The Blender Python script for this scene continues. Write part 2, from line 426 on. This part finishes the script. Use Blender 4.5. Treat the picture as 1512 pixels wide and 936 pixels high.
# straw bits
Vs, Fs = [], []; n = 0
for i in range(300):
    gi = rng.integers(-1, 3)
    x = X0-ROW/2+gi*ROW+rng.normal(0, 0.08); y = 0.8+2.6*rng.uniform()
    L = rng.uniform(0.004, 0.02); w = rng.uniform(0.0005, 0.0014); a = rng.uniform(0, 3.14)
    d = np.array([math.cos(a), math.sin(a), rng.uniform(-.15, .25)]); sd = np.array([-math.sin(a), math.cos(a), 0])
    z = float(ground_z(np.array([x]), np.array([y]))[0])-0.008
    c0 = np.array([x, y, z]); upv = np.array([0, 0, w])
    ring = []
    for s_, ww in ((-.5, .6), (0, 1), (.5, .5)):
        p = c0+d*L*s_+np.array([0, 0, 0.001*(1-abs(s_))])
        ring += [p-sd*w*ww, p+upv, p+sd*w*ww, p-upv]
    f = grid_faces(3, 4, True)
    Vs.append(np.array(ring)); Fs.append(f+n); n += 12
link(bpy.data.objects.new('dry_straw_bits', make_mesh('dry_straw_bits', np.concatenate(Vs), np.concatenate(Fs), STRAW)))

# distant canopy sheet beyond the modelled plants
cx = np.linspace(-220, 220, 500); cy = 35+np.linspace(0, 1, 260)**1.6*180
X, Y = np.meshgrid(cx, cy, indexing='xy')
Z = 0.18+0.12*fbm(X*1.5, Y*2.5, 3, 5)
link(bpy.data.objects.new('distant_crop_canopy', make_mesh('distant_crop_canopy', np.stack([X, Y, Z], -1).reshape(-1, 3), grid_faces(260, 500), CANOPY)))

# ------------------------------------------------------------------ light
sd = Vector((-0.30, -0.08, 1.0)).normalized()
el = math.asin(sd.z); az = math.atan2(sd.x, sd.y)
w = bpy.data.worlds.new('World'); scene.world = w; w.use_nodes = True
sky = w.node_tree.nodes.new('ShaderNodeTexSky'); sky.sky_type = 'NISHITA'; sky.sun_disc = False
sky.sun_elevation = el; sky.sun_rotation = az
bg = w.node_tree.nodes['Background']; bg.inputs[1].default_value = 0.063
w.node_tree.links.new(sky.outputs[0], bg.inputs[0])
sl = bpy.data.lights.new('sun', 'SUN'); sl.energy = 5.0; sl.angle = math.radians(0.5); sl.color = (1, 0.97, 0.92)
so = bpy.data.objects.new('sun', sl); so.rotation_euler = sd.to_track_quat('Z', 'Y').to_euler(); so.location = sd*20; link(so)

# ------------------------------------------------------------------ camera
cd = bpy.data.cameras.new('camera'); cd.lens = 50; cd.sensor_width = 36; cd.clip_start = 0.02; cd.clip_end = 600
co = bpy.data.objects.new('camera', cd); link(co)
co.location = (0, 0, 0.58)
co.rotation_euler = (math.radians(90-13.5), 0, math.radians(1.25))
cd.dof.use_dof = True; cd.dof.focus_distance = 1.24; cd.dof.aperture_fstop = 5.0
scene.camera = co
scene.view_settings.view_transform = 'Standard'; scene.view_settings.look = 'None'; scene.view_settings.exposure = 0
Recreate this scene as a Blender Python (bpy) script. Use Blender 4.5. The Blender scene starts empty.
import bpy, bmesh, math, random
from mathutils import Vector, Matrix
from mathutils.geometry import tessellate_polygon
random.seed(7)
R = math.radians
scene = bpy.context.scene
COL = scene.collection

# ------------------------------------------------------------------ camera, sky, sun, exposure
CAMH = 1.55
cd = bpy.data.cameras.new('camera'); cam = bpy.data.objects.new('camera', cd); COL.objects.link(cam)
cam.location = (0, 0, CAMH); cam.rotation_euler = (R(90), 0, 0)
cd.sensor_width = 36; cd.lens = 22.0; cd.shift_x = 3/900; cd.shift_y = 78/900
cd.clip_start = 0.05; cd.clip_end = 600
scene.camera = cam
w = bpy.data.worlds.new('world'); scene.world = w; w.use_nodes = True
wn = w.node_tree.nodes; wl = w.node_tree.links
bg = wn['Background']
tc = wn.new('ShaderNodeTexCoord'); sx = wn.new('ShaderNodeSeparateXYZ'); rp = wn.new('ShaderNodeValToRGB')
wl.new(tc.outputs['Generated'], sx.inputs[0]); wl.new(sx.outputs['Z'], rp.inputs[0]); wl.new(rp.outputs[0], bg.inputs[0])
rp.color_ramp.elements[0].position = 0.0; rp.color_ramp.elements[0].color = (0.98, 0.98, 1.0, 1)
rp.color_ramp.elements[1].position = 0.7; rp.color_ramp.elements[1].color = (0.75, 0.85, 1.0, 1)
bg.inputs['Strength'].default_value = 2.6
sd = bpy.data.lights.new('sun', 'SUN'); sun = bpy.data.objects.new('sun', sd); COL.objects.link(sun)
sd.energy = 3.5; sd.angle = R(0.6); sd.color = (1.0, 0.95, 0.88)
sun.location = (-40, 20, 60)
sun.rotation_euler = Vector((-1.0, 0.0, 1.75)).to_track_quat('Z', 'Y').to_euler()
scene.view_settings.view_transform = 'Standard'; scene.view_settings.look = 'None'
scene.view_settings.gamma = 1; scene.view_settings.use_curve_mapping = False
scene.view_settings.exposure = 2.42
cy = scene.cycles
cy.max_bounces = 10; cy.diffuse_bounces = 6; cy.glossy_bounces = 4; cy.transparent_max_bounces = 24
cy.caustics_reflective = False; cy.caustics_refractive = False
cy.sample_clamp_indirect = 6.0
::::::
Give the lines again, exactly as they stand, from the beginning of the data through the line with "grid_faces(260, 500), CANOPY)))".

== WRITTEN SOLUTION ==
The Blender Python script for this scene continues. Write part 2, from line 426 on. This part finishes the script. Use Blender 4.5. Treat the picture as 1512 pixels wide and 936 pixels high.
# straw bits
Vs, Fs = [], []; n = 0
for i in range(300):
    gi = rng.integers(-1, 3)
    x = X0-ROW/2+gi*ROW+rng.normal(0, 0.08); y = 0.8+2.6*rng.uniform()
    L = rng.uniform(0.004, 0.02); w = rng.uniform(0.0005, 0.0014); a = rng.uniform(0, 3.14)
    d = np.array([math.cos(a), math.sin(a), rng.uniform(-.15, .25)]); sd = np.array([-math.sin(a), math.cos(a), 0])
    z = float(ground_z(np.array([x]), np.array([y]))[0])-0.008
    c0 = np.array([x, y, z]); upv = np.array([0, 0, w])
    ring = []
    for s_, ww in ((-.5, .6), (0, 1), (.5, .5)):
        p = c0+d*L*s_+np.array([0, 0, 0.001*(1-abs(s_))])
        ring += [p-sd*w*ww, p+upv, p+sd*w*ww, p-upv]
    f = grid_faces(3, 4, True)
    Vs.append(np.array(ring)); Fs.append(f+n); n += 12
link(bpy.data.objects.new('dry_straw_bits', make_mesh('dry_straw_bits', np.concatenate(Vs), np.concatenate(Fs), STRAW)))

# distant canopy sheet beyond the modelled plants
cx = np.linspace(-220, 220, 500); cy = 35+np.linspace(0, 1, 260)**1.6*180
X, Y = np.meshgrid(cx, cy, indexing='xy')
Z = 0.18+0.12*fbm(X*1.5, Y*2.5, 3, 5)
link(bpy.data.objects.new('distant_crop_canopy', make_mesh('distant_crop_canopy', np.stack([X, Y, Z], -1).reshape(-1, 3), grid_faces(260, 500), CANOPY)))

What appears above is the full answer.